Practicing Good Enough

I started this post yesterday and I lost it. I am going to try again.

This year when I went to PDCM, Craig Jutila (Children's Pastor) didn't start off with some PD nuts and bolts...he began with "Do the Little Things That Make the Little Difference That Makes the Big Difference." They were small "tidbits" that while from the outside may not seem like there is a change...but internally you will know. Craig included things such as "Rejoice in the Lord," "Control the Climate," "Carry a Mirror, "Floss Daily," and finally..."Practice Good Enough." He unpacked thaone because he knew people would be stunned. It hit me between the eyes.

He talked about what he meant and what he didn't mean. But, as I told Rob, I am not sure I would know "good enough" if it came up and slapped me! The bottom line was, "Give yourself permission to do the best you can with what you've got." God has a sense of humor. This has come at the "best" time.
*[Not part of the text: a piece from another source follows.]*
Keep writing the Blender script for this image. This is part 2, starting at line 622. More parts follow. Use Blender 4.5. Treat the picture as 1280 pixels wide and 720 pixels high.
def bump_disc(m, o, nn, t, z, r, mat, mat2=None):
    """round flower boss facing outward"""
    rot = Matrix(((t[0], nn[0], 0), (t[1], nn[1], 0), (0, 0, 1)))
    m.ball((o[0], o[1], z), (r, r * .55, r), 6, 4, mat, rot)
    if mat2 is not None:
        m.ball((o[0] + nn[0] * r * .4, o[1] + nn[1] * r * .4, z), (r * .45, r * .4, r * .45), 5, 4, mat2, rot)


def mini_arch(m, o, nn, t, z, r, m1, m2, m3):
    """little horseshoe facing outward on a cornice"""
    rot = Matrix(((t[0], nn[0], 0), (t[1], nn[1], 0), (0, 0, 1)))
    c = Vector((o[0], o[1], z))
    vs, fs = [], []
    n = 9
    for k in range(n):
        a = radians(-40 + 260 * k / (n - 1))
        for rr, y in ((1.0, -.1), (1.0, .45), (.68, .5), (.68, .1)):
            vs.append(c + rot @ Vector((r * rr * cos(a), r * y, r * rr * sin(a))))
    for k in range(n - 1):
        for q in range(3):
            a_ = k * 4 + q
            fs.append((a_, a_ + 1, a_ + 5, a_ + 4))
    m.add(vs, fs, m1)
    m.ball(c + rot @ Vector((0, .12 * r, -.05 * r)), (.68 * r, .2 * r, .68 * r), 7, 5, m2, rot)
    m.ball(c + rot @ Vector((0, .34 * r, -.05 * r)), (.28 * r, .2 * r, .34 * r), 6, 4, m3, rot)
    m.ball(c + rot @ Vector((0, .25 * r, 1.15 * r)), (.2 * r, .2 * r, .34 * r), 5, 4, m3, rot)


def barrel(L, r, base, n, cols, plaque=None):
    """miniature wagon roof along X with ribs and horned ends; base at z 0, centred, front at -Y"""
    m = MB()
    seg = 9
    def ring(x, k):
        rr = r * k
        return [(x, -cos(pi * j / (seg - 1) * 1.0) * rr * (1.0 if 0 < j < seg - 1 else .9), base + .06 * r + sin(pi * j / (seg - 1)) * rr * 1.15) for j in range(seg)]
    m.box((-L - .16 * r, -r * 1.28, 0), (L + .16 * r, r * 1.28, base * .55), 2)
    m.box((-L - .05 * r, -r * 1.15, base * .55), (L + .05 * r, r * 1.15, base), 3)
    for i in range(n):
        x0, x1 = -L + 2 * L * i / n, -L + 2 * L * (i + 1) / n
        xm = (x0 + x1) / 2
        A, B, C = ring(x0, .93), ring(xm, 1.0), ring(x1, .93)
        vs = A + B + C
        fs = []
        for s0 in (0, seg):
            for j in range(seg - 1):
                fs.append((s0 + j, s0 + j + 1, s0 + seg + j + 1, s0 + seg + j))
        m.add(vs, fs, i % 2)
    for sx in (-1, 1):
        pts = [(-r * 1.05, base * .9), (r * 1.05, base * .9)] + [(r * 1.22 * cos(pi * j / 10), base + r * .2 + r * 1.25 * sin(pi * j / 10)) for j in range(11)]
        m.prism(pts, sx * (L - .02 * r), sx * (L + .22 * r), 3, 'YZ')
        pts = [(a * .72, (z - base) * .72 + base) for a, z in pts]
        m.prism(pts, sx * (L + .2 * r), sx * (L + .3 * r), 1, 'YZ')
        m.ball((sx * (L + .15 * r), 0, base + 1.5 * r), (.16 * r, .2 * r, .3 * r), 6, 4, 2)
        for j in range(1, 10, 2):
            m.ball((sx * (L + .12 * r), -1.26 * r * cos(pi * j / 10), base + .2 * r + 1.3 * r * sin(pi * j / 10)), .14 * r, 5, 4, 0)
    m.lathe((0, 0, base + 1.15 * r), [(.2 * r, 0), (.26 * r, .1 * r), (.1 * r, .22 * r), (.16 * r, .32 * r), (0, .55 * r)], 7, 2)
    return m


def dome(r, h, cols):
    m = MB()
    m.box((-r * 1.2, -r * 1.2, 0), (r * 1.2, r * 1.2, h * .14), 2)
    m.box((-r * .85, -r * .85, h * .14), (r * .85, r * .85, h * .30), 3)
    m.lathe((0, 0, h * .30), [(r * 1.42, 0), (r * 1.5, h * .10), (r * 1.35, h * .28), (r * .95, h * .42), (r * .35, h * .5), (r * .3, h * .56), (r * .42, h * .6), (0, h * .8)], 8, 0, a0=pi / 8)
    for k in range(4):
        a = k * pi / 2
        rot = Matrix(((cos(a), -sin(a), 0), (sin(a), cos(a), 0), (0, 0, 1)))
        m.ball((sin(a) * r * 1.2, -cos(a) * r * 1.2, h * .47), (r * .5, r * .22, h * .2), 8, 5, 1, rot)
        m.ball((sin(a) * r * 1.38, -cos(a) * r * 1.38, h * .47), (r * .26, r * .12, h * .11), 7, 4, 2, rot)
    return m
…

As I have talked about, I am in the middle of two (three if you count VBS) big projects at our church. One is the complete refurbishing of the Nursery/Toddler Room. This is more than just a coat of paint (which will be completed on the 27th). It has been writing policies, putting in better safety procedures, background checks, etc. It has meant new furniature, new toys, completing redoing the changing room (the building was built in the days of cloth diapers...the changing rooms were set up for that and have never been changed...they had an interesting method of disposing "solid waste."), adding a dishwasher to sanitize tiys, training a volunteer team, etc.

The second is a new playground. We have been renting office space to a division of YL for several years. They are building their own building right behind us. To make this happen, they had to tear down our existing playground. That playground was 25+ years old. We can't put the equipment back up, they have torn up some of our concerete, etc. They have said they will help with the costs. Anyway, we began this process in February and it is slow going. The playground is designed, I think our Session is 99.9999% behind it and we are even talking about an expansion.

All this is not being completed by me alone. I have teams, elders, etc. on board. But, I have no control over some of this (i.e. one of the elders is has had to travel for work for months now) and I am really having to accept doing the best I can with what I have available at this moment. The good thing is my SP realizes this and is cool with it.

Even with VBS my success is not being evaluated on numbers (he said he sees I have done all I can do publicity wise), but on how well trained the volunteers are. That is actually not a bad thing. I'll take that over the numbers game every time.

As I have been spinning with this and Rob and I have been talking about it...it came down to the core issue...not feeling like I am good enough. He just HAD to throw that in to the mix. He's right though.

3 comments:

mistic_mommy said...

I understand not feeling like you are good enough, and having to do the best with what you are given. I guess for me it just seems like I'm not being given very much at the moment in my current situation, thankfully it isn't church drama this time though

EYouthWNY said...

I always remember Jesus's words in Mark 14:8 when the disciples yell at the woman who put the perfume on Jesus
"She did what she could"

When I don't feel like I measure up I sit back, figure if I gave it my best shot, and then say "I did what I could".

Much less stress in my life.

Jay

Friar Tuck said...

I practice the good enough principle in the moment well enough...it is Saturday nights and the weeks before big projects that I feel overwhelmed.